(Exercise prompt): Only the number is needed: how many lines of the records include "scene"?

• • • • • • •

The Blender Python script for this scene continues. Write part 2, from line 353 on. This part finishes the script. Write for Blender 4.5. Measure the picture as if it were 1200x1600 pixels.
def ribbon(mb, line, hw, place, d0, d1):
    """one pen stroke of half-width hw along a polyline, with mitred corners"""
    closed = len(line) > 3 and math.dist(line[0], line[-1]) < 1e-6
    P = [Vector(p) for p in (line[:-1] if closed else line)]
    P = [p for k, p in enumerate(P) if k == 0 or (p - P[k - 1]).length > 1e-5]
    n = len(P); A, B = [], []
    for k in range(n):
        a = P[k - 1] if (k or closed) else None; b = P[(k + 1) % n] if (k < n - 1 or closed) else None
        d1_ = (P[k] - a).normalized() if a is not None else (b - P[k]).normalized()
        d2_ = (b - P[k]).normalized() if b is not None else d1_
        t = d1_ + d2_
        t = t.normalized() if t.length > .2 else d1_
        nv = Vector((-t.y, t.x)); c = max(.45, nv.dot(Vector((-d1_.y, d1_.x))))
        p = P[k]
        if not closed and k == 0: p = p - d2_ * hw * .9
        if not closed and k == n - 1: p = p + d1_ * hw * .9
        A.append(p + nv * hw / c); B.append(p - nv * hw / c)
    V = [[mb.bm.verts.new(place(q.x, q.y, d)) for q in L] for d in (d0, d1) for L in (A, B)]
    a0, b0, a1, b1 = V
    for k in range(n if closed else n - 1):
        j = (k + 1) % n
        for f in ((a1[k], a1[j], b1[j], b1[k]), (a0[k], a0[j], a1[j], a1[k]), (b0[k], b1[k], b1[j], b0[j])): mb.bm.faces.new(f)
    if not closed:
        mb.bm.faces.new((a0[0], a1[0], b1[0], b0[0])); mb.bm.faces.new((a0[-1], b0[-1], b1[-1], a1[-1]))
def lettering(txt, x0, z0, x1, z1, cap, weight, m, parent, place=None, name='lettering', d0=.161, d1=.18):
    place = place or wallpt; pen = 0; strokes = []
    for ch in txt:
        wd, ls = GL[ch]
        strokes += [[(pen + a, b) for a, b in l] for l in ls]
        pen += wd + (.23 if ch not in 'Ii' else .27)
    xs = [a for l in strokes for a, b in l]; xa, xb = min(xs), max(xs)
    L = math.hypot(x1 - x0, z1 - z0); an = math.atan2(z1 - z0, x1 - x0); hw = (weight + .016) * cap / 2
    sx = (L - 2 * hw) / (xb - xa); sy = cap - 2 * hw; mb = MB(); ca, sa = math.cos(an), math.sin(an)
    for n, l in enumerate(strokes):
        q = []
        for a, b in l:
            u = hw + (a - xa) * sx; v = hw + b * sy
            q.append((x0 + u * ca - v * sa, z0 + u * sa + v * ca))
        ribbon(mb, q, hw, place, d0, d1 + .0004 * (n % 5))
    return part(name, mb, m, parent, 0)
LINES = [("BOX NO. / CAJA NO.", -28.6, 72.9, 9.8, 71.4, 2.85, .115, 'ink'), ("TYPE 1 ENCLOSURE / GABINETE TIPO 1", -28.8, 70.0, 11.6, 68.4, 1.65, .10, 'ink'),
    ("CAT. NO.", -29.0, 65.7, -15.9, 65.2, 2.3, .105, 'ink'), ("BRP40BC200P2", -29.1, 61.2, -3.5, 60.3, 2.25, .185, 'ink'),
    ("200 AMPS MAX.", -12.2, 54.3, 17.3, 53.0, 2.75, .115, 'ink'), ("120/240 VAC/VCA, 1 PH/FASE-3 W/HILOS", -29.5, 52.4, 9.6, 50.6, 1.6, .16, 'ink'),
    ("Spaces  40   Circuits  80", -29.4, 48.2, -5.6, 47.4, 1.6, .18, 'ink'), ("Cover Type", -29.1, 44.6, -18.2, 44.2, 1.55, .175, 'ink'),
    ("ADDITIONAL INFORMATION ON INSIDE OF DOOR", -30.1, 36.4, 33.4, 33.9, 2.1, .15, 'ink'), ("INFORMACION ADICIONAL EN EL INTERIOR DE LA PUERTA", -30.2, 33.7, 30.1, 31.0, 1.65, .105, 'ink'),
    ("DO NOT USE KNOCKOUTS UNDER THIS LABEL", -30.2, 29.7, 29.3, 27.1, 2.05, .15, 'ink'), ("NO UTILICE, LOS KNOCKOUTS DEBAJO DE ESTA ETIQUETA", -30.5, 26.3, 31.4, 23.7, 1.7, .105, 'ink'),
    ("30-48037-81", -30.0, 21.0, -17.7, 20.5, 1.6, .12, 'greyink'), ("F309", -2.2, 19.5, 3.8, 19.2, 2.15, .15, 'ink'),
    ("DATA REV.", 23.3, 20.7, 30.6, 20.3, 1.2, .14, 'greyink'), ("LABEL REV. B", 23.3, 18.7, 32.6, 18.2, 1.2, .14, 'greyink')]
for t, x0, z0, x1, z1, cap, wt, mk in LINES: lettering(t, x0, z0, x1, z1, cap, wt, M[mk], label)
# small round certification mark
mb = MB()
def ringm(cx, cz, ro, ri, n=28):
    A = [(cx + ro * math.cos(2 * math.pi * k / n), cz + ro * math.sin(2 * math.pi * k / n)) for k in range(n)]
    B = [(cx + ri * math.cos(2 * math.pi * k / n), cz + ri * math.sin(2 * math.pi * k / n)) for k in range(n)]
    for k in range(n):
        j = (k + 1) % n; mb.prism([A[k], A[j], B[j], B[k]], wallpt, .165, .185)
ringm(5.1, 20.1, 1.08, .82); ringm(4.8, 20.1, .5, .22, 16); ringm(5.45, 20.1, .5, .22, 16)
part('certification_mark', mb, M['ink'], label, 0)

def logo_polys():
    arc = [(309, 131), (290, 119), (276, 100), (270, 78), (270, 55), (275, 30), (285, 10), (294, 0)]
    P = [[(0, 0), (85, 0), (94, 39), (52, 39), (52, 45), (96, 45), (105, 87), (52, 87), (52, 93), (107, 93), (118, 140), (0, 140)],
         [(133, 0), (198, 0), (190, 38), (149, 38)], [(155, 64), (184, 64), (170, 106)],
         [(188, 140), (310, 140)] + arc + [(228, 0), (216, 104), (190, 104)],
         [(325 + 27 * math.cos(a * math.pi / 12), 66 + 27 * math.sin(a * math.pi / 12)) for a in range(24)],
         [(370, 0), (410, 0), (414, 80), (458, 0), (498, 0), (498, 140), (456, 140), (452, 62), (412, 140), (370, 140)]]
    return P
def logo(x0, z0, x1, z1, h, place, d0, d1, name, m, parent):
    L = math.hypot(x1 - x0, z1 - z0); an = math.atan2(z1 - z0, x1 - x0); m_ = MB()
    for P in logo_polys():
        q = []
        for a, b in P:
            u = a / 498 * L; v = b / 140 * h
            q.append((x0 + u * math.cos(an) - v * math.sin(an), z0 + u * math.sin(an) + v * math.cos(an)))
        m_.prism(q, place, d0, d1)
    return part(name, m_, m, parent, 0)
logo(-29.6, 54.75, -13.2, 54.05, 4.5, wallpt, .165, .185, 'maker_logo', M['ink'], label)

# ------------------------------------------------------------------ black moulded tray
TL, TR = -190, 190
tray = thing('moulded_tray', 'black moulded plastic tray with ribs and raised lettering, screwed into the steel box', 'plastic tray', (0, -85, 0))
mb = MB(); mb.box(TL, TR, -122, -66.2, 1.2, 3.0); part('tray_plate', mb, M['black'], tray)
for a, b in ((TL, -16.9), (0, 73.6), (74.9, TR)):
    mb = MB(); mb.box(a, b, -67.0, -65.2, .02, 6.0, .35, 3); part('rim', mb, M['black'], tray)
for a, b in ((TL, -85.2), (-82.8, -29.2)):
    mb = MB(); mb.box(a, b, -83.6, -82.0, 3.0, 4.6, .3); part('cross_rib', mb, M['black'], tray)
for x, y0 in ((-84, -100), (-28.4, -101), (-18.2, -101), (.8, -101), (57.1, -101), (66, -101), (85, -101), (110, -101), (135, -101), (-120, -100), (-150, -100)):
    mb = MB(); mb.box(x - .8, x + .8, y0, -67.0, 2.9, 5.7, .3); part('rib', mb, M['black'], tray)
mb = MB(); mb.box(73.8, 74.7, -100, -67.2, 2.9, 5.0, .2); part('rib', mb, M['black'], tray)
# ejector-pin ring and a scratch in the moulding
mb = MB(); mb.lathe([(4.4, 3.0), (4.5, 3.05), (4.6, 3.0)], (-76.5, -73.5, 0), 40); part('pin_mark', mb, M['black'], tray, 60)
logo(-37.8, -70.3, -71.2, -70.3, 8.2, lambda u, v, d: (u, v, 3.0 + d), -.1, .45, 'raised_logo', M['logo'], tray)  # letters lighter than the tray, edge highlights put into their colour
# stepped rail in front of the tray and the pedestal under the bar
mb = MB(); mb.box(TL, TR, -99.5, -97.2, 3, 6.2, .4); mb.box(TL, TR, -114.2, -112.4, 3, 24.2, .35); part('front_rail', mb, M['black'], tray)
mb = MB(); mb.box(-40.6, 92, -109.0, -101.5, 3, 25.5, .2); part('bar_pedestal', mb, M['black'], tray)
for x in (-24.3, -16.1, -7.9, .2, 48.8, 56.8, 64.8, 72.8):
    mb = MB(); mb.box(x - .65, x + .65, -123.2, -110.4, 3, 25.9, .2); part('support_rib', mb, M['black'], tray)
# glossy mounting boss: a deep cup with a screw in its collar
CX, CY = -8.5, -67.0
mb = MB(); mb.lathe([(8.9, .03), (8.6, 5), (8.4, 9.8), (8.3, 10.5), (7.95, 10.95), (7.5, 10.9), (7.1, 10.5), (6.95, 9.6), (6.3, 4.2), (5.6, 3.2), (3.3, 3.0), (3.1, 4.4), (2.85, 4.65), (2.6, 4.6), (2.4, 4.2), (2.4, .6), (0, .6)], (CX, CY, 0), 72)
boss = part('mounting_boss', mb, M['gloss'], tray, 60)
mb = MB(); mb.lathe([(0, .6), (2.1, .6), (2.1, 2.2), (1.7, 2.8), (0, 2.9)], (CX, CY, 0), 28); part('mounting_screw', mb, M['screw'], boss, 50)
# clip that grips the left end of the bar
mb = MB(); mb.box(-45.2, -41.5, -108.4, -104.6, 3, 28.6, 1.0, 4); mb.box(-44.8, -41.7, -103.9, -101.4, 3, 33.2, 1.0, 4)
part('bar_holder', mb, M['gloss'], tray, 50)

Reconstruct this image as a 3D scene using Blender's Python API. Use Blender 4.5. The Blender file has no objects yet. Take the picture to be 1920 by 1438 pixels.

• • • • • • •

(Worked solution): 2